Ezekiel 10:18 says, “Then the glory of the Lord departed from over the threshold of the temple…” And just like that, He was gone.
The people were still gathered. The priests were still active. The rituals were still in motion. But God had walked out. And they didn’t even realise it.
That is the terrifying reality of apostasy. It does not always begin with open rebellion. Sometimes it begins with people going through the motions. Religion without repentance. Doctrine without awe. Worship without reverence. And over time, they no longer notice when God leaves. Because they’ve learned how to run the system without Him.
This is not just an Old Testament story. This is happening right now.
There are churches today where the seats are full, the lights are on, the music is loud, and the mood is just right. But God is not there. He has left. Not because He is unwilling. But because they no longer tremble at His Word. They want Him to serve their brand. To fit their agenda. To bless their programs. But they do not want Him to rule.
The book of Revelation shows us this again. Jesus speaks to the church in Laodicea and says, “You say, I am rich, I have prospered, and I need nothing, not realizing that you are wretched, pitiable, poor, blind, and naked” (Revelation 3:17). They thought they were doing well. But Christ was standing outside, knocking.
He was not inside the church. He was outside it.
This is the scandal of many modern ministries. They measure success by numbers, influence, and engagement. They host conferences. They launch campuses. But they do not mourn over sin. They do not preach repentance. They do not make room for conviction. They have mastered performance, but lost the presence.
They forgot what Moses once said. “If Your presence will not go with us, do not bring us up from here” (Exodus 33:15). Moses would rather remain in the wilderness with God than enter the Promised Land without Him.
And they have forgotten another word… Ichabod.
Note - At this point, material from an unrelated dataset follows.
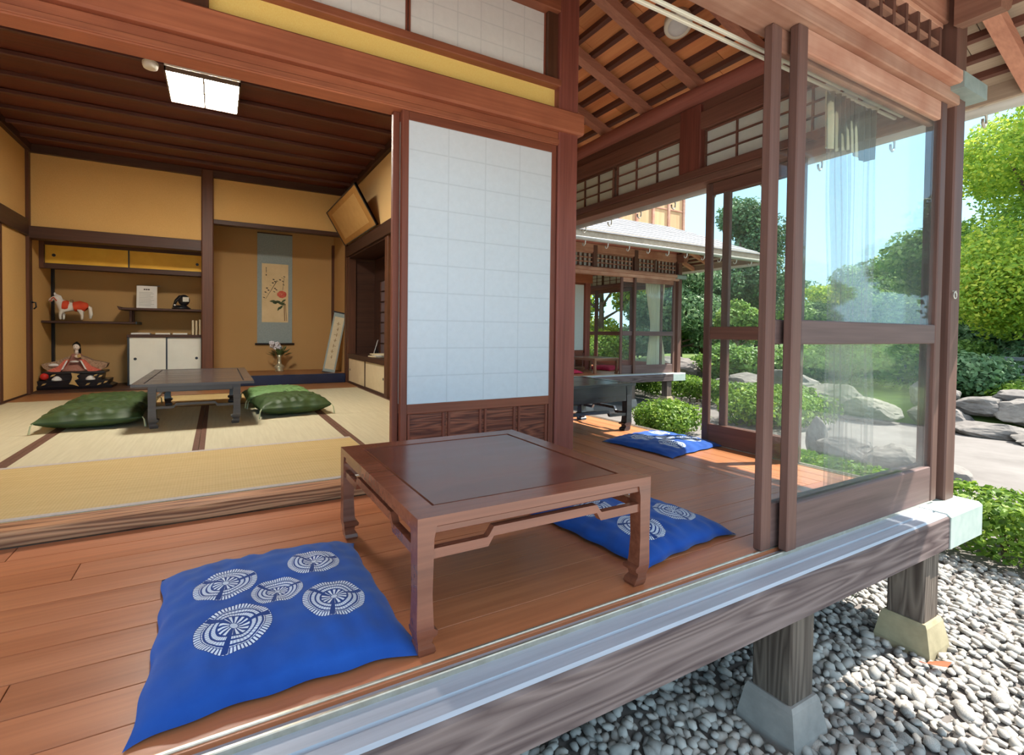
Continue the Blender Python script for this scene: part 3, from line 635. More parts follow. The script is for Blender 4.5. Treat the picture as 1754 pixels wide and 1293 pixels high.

When the ark of God was captured by the Philistines, and the priesthood lay in ruin, Eli's daughter-in-law named her son Ichabod, saying, “The glory has departed from Israel” (1 Samuel 4:21). The name itself meant that God’s presence had left. Not because He was defeated. But because the people had treated His holiness lightly. They assumed His presence would follow their corruption. It didn’t.
That is what the true church must say again.
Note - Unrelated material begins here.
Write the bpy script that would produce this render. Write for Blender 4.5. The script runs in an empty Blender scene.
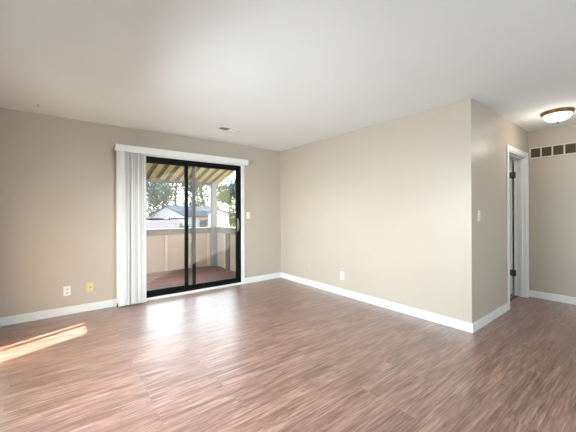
import bpy, bmesh, math, random
from mathutils import Vector, Matrix

S = bpy.context.scene
COL = S.collection
PI = math.pi
rnd = random.Random(7)

# ------------------------------------------------------------------ camera
cam_d = bpy.data.cameras.new('camera')
cam = bpy.data.objects.new('camera', cam_d)
COL.objects.link(cam)
F_PX, SHIFT_PX = 292.24, -4.36
cam_d.sensor_fit = 'HORIZONTAL'
cam_d.sensor_width = 36.0
cam_d.lens = F_PX / 576 * 36
cam_d.shift_y = SHIFT_PX / 576
cam_d.clip_start = 0.05
cam_d.clip_end = 500
YAW, PITCH, ROLL = math.radians(38.03), math.radians(0.116), math.radians(0.218)
fw = Vector((math.sin(YAW)*math.cos(PITCH), math.cos(YAW)*math.cos(PITCH), math.sin(PITCH)))
rt0 = Vector((math.cos(YAW), -math.sin(YAW), 0))
dn0 = fw.cross(rt0)
rt = math.cos(ROLL)*rt0 + math.sin(ROLL)*dn0
dn = -math.sin(ROLL)*rt0 + math.cos(ROLL)*dn0
cam.matrix_world = Matrix(((rt.x, -dn.x, -fw.x, -3.375),
                           (rt.y, -dn.y, -fw.y, -4.549),
                           (rt.z, -dn.z, -fw.z, 1.259),
                           (0, 0, 0, 1)))
S.camera = cam

# ------------------------------------------------------------------ sky, sun, exposure
SUN_TO = Vector((1.0, 0.42, 0.311)).normalized()
world = bpy.data.worlds.new('sky')
S.world = world
world.use_nodes = True
wn = world.node_tree.nodes
sky = wn.new('ShaderNodeTexSky')
sky.sky_type = 'NISHITA'
sky.sun_disc = False
sky.sun_elevation = math.radians(32)
sky.sun_rotation = math.atan2(SUN_TO.x, SUN_TO.y)
sky.air_density = 1.0
sky.dust_density = 1.0
sky.ozone_density = 1.5
hs = wn.new('ShaderNodeHueSaturation')          # pale hazy sky
hs.inputs['Saturation'].default_value = 0.3
world.node_tree.links.new(sky.outputs[0], hs.inputs['Color'])
world.node_tree.links.new(hs.outputs[0], wn['Background'].inputs['Color'])
wn['Background'].inputs['Strength'].default_value = 0.62

sun_d = bpy.data.lights.new('sun', 'SUN')
sun_d.energy = 32.0
sun_d.angle = math.radians(0.3)
sun_d.color = (1.0, 0.95, 0.88)
sun = bpy.data.objects.new('sun', sun_d)
COL.objects.link(sun)
sun.rotation_euler = SUN_TO.to_track_quat('Z', 'Y').to_euler()
sun.location = (30, 13, 9)

def area(name, loc, direction, sx, sy, power, color, spread=180):
    d = bpy.data.lights.new(name, 'AREA')
    d.shape = 'RECTANGLE'
    d.size, d.size_y = sx, sy
    d.energy = power
    d.color = color
    d.spread = math.radians(spread)
    o = bpy.data.objects.new(name, d)
    COL.objects.link(o)
    o.location = loc
    o.rotation_euler = Vector(direction).to_track_quat('-Z', 'Y').to_euler()
    return o
# room fill lamps, added in unseen windows to stand in for daylight
area('fill_lamp_left', (-3.88, -2.4, 1.35), (1, 0, -0.5), 1.5, 0.95, 38, (0.80, 0.91, 1.0), 142)
area('fill_lamp_back', (-1.6, -7.95, 1.45), (-0.1, 1, 0.45), 2.0, 1.2, 30, (0.74, 0.88, 1.0), 140)

S.view_settings.view_transform = 'Standard'
S.view_settings.look = 'None'
S.view_settings.gamma = 1
S.view_settings.use_curve_mapping = False
S.view_settings.exposure = 1.40

# ------------------------------------------------------------------ materials
def new_mat(name):
    m = bpy.data.materials.new(name)
    m.use_nodes = True
    n = m.node_tree.nodes
    return m, n, m.node_tree.links, n['Principled BSDF']

def lin(r, g, b):
    def f(c):
        c /= 255
        return c/12.92 if c <= 0.04045 else ((c+0.055)/1.055)**2.4
    return (f(r), f(g), f(b), 1)

def mat(name, col, rough=0.5, spec=0.4, metal=0.0, var=0.05, scale=12.0, bump=0.0, bscale=200.0, emit=None, estr=0.0):
    """painted / plain surface with slight procedural colour variation and optional bump"""
    m, n, l, p = new_mat(name)
    tc = n.new('ShaderNodeTexCoord')
    nz = n.new('ShaderNodeTexNoise')
    nz.inputs['Scale'].default_value = scale
    nz.inputs['Detail'].default_value = 4
    l.new(tc.outputs['Object'], nz.inputs['Vector'])
    rp = n.new('ShaderNodeValToRGB')
    rp.color_ramp.elements[0].position = 0.3
    rp.color_ramp.elements[1].position = 0.7
    rp.color_ramp.elements[0].color = tuple(c*(1-var) for c in col[:3]) + (1,)
    rp.color_ramp.elements[1].color = tuple(min(1, c*(1+var)) for c in col[:3]) + (1,)
    l.new(nz.outputs['Fac'], rp.inputs['Fac'])
    l.new(rp.outputs['Color'], p.inputs['Base Color'])
    p.inputs['Roughness'].default_value = rough
    p.inputs['Specular IOR Level'].default_value = spec
    p.inputs['Metallic'].default_value = metal
    if bump:
        bz = n.new('ShaderNodeTexNoise')
        bz.inputs['Scale'].default_value = bscale
        bz.inputs['Detail'].default_value = 3
        l.new(tc.outputs['Object'], bz.inputs['Vector'])
        bp = n.new('ShaderNodeBump')
        bp.inputs['Strength'].default_value = bump
        bp.inputs['Distance'].default_value = 0.002
        l.new(bz.outputs['Fac'], bp.inputs['Height'])
        l.new(bp.outputs['Normal'], p.inputs['Normal'])
    if emit:
        p.inputs['Emission Color'].default_value = emit
        p.inputs['Emission Strength'].default_value = estr
    return m

def wood_planks(name, c_dark, c_mid, c_light, length, width, rough, gap, along='X', bump=0.15, tone=0.25, spec=0.5, fleck=0.75, coat=0.0):
    m, n, l, p = new_mat(name)
    tc = n.new('ShaderNodeTexCoord')
    mp = n.new('ShaderNodeMapping')
    if along == 'Y':
        mp.inputs['Rotation'].default_value = (0, 0, PI/2)
    l.new(tc.outputs['Object'], mp.inputs['Vector'])
    bk = n.new('ShaderNodeTexBrick')
    bk.offset = 0.37
    bk.offset_frequency = 2
    bk.inputs['Color1'].default_value = (0, 0, 0, 1)
    bk.inputs['Color2'].default_value = (1, 1, 1, 1)
    bk.inputs['Mortar'].default_value = (0.5, 0.5, 0.5, 1)
    bk.inputs['Scale'].default_value = 1
    bk.inputs['Mortar Size'].default_value = gap
    bk.inputs['Mortar Smooth'].default_value = 0.1
    bk.inputs['Brick Width'].default_value = length
    bk.inputs['Row Height'].default_value = width
    l.new(mp.outputs['Vector'], bk.inputs['Vector'])
    # per plank offset of the grain
    off = n.new('ShaderNodeVectorMath'); off.operation = 'MULTIPLY_ADD'
    l.new(bk.outputs['Color'], off.inputs[0])
    off.inputs[1].default_value = (37.0, 11.0, 5.0)
    l.new(mp.outputs['Vector'], off.inputs[2])
    def grain(sx, sy, detail, rough_, dist):
        mm = n.new('ShaderNodeMapping')
        mm.inputs['Scale'].default_value = (sx, sy, 1)
        l.new(off.outputs[0], mm.inputs['Vector'])
        z = n.new('ShaderNodeTexNoise')
        z.inputs['Scale'].default_value = 1
        z.inputs['Detail'].default_value = detail
        z.inputs['Roughness'].default_value = rough_
        z.inputs['Distortion'].default_value = dist
        l.new(mm.outputs['Vector'], z.inputs['Vector'])
        return z
    g1 = grain(1.9, 76, 8, 0.70, 0.25)      # long streaks
    g2 = grain(7, 190, 3, 0.6, 0.1)        # fine fibres
    g3 = grain(1.6, 12, 4, 0.55, 1.6)        # broad cathedral tone
    r1 = n.new('ShaderNodeValToRGB')
    e = r1.color_ramp.elements
    e[0].position, e[0].color = 0.36, c_dark
    e[1].position, e[1].color = 0.64, c_light
    k = r1.color_ramp.elements.new(0.49); k.color = c_mid
    mixg = n.new('ShaderNodeMix'); mixg.data_type = 'FLOAT'
    mixg.inputs[0].default_value = 0.42
    l.new(g1.outputs['Fac'], mixg.inputs[2]); l.new(g2.outputs['Fac'], mixg.inputs[3])
    mixh = n.new('ShaderNodeMix'); mixh.data_type = 'FLOAT'
    mixh.inputs[0].default_value = 0.25
    l.new(mixg.outputs[0], mixh.inputs[2]); l.new(g3.outputs['Fac'], mixh.inputs[3])
    l.new(mixh.outputs[0], r1.inputs['Fac'])
    # dark irregular flecks along the grain
    g4 = grain(2.6, 52, 6, 0.75, 0.8)
    fk = n.new('ShaderNodeMapRange')
    fk.inputs['From Min'].default_value = 0.56; fk.inputs['From Max'].default_value = 0.66
    fk.inputs['To Min'].default_value = 0.0; fk.inputs['To Max'].default_value = fleck
    l.new(g4.outputs['Fac'], fk.inputs['Value'])
    fx_ = n.new('ShaderNodeMix'); fx_.data_type = 'RGBA'
    fx_.inputs[7].default_value = c_dark
    l.new(fk.outputs[0], fx_.inputs[0]); l.new(r1.outputs['Color'], fx_.inputs[6])
    # plank to plank tone
    tn = n.new('ShaderNodeMapRange')
    tn.inputs['To Min'].default_value = 1 - tone
    tn.inputs['To Max'].default_value = 1 + tone
    l.new(bk.outputs['Color'], tn.inputs['Value'])
    ml = n.new('ShaderNodeMix'); ml.data_type = 'RGBA'; ml.blend_type = 'MULTIPLY'
    ml.inputs[0].default_value = 1
    l.new(fx_.outputs[2], ml.inputs[6]); l.new(tn.outputs['Result'], ml.inputs[7])
    gp = n.new('ShaderNodeMix'); gp.data_type = 'RGBA'
    gp.inputs[7].default_value = tuple(c*0.7 for c in c_dark[:3]) + (1,)
    l.new(bk.outputs['Fac'], gp.inputs[0]); l.new(ml.outputs[2], gp.inputs[6])
    l.new(gp.outputs[2], p.inputs['Base Color'])
    rr = n.new('ShaderNodeMapRange')
    rr.inputs['To Min'].default_value = rough - 0.06
    rr.inputs['To Max'].default_value = rough + 0.10
    l.new(g1.outputs['Fac'], rr.inputs['Value'])
    l.new(rr.outputs['Result'], p.inputs['Roughness'])
    bp = n.new('ShaderNodeBump')
    bp.inputs['Strength'].default_value = bump
    bp.inputs['Distance'].default_value = 0.002
    sb = n.new('ShaderNodeMath'); sb.operation = 'SUBTRACT'
    l.new(mixg.outputs[0], sb.inputs[0]); l.new(bk.outputs['Fac'], sb.inputs[1])
    l.new(sb.outputs[0], bp.inputs['Height'])
    l.new(bp.outputs['Normal'], p.inputs['Normal'])
    p.inputs['Specular IOR Level'].default_value = spec
    p.inputs['Coat Weight'].default_value = coat
    p.inputs['Coat Roughness'].default_value = 0.42
    p.inputs['Coat IOR'].default_value = 1.6
    return m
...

We do not want a ministry that works without the Spirit. We do not want sermons that entertain but never wound. We do not want a church that knows how to grow an audience but has no burden for holiness. We want Him. Nothing else will do.
God is not impressed by strategy. He is not looking for men who can fill seats. He is looking for those who tremble at His Word (Isaiah 66:2). He is looking for worship that is pure. For doctrine that is not tampered with. For leaders who weep over sin. For people who would rather be broken in truth than comforted by a lie.
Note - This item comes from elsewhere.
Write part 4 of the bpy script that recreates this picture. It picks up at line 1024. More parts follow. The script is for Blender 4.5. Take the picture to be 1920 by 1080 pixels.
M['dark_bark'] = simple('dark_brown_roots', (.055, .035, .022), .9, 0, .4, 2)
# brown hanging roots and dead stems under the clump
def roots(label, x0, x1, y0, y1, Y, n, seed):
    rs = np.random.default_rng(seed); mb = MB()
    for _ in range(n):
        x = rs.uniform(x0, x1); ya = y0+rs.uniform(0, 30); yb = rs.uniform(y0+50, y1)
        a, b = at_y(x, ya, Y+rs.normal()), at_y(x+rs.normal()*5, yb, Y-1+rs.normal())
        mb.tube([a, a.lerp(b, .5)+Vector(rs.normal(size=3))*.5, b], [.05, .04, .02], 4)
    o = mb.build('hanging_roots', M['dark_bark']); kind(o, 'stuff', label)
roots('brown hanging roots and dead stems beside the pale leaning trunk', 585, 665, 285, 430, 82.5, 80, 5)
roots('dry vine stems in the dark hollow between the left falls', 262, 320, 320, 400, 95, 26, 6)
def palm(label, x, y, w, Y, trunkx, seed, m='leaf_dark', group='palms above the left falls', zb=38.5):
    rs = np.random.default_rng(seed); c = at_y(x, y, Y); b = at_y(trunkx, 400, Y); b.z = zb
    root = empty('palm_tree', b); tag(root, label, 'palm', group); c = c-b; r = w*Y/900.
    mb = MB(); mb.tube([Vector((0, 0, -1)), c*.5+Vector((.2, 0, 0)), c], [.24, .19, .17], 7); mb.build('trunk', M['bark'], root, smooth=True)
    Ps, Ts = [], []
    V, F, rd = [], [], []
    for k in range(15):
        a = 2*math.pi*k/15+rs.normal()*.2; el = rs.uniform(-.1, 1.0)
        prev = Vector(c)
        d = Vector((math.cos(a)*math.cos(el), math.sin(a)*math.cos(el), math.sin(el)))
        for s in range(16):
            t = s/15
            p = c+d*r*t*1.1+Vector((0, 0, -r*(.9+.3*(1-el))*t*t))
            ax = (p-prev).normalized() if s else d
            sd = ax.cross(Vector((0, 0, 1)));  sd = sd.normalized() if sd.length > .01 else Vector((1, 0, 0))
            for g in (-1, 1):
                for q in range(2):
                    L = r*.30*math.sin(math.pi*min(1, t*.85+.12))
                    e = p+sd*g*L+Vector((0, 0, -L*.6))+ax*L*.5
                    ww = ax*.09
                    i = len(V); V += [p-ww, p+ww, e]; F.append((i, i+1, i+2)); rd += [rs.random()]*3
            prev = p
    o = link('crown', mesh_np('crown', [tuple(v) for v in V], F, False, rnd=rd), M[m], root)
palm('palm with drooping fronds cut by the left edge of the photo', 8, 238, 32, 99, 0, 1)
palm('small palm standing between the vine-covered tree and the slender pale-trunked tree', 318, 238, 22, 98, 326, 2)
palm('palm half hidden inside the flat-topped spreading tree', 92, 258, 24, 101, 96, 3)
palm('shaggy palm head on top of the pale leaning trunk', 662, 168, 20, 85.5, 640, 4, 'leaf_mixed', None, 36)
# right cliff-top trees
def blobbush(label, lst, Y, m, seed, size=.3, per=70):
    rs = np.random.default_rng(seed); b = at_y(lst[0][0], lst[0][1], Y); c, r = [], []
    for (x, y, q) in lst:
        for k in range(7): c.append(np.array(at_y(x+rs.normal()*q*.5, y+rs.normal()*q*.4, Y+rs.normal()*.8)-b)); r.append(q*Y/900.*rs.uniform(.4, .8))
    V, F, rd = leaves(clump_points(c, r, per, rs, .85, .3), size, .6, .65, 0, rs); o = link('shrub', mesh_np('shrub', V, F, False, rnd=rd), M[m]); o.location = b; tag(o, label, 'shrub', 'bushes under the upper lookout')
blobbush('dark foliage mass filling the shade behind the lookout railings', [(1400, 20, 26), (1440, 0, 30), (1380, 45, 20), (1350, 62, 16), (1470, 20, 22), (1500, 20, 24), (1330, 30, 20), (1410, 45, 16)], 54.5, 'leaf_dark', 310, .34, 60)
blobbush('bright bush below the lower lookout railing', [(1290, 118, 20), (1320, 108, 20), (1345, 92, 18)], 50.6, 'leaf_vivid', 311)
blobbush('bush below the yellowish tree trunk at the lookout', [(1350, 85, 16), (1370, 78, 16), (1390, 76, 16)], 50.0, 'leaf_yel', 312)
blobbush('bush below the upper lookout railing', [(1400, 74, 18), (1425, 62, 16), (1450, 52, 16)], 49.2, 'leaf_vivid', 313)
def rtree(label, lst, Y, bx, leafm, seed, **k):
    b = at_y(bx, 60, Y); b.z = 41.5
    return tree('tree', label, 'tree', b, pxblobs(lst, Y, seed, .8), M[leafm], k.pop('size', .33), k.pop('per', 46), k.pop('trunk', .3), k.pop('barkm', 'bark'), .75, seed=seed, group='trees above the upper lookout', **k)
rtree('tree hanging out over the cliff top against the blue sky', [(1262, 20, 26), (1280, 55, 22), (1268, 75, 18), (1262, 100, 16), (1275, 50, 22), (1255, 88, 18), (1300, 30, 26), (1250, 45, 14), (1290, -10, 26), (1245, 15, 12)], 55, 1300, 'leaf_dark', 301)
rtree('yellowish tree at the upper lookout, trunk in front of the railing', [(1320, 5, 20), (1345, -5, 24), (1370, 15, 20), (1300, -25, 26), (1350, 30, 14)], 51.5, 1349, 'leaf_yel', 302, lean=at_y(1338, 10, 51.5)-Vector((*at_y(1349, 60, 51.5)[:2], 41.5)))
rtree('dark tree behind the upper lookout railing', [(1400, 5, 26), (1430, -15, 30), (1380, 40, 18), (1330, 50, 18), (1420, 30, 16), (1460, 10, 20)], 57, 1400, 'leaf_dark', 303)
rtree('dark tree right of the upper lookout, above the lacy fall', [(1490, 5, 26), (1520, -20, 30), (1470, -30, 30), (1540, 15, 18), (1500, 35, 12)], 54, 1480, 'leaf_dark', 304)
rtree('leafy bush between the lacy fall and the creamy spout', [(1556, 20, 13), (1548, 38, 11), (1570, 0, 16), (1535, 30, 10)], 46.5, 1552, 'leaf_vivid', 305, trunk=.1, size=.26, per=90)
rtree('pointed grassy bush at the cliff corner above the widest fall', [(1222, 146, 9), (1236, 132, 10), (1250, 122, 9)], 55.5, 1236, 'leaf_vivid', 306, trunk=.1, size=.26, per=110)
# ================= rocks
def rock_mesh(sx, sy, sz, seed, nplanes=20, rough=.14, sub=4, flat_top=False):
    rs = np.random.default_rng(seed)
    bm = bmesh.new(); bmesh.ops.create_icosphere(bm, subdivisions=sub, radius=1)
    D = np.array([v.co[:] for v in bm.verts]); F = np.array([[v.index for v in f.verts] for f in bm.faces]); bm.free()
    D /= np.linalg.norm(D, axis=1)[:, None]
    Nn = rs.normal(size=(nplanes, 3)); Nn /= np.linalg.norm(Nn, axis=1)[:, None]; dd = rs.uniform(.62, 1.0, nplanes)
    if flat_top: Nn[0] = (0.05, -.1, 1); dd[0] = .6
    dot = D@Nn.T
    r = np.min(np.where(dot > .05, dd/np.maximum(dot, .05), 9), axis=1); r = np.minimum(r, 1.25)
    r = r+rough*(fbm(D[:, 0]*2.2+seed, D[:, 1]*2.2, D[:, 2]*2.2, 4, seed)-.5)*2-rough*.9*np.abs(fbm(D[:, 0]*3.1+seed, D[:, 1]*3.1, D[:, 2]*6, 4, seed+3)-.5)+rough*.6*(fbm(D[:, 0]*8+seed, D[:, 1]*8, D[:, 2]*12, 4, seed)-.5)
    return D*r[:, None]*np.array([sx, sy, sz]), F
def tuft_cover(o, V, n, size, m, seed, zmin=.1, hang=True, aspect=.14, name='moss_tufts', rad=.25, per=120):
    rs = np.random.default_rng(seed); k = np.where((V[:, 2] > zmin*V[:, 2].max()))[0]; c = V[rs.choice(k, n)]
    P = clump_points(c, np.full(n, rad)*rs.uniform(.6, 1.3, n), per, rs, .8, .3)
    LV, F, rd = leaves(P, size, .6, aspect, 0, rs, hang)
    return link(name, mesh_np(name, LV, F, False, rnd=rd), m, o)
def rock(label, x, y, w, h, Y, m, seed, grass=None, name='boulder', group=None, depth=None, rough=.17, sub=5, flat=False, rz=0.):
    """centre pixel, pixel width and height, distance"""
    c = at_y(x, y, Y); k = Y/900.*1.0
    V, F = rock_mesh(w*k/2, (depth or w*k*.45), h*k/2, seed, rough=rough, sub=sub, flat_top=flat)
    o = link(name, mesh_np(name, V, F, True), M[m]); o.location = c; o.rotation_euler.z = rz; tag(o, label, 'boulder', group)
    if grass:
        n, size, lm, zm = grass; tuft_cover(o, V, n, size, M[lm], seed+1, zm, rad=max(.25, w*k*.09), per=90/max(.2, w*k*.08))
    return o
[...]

There is a kind of religion that still uses the Bible but no longer bows to it. There is a kind of worship that sings about Jesus but does not follow Him. There is a kind of church that keeps all the external forms, yet the glory has departed. And no one notices.
It happened in Ezekiel’s day. It happened in Laodicea. It happened in Shiloh. And it is happening again.
We must not assume God’s presence just because the system is working. We must ask ourselves, “Has God already walked out, and we’re still carrying on as if nothing happened?”
The most terrifying judgment on a church is not persecution. It is abandonment.
When God gives them over. When the lampstand is removed. When He says, “I will not go with you.”
Brother, sister… examine everything. Because the greatest tragedy is not an empty building. It is a full building where God is absent.
Let us be a people who would rather tear it all down than keep going without Him.
Let us not settle for activity without His presence.
Let us seek His face until the glory returns.
Because if He is not among us, nothing else matters.
He, who has ears to hear, let him hear.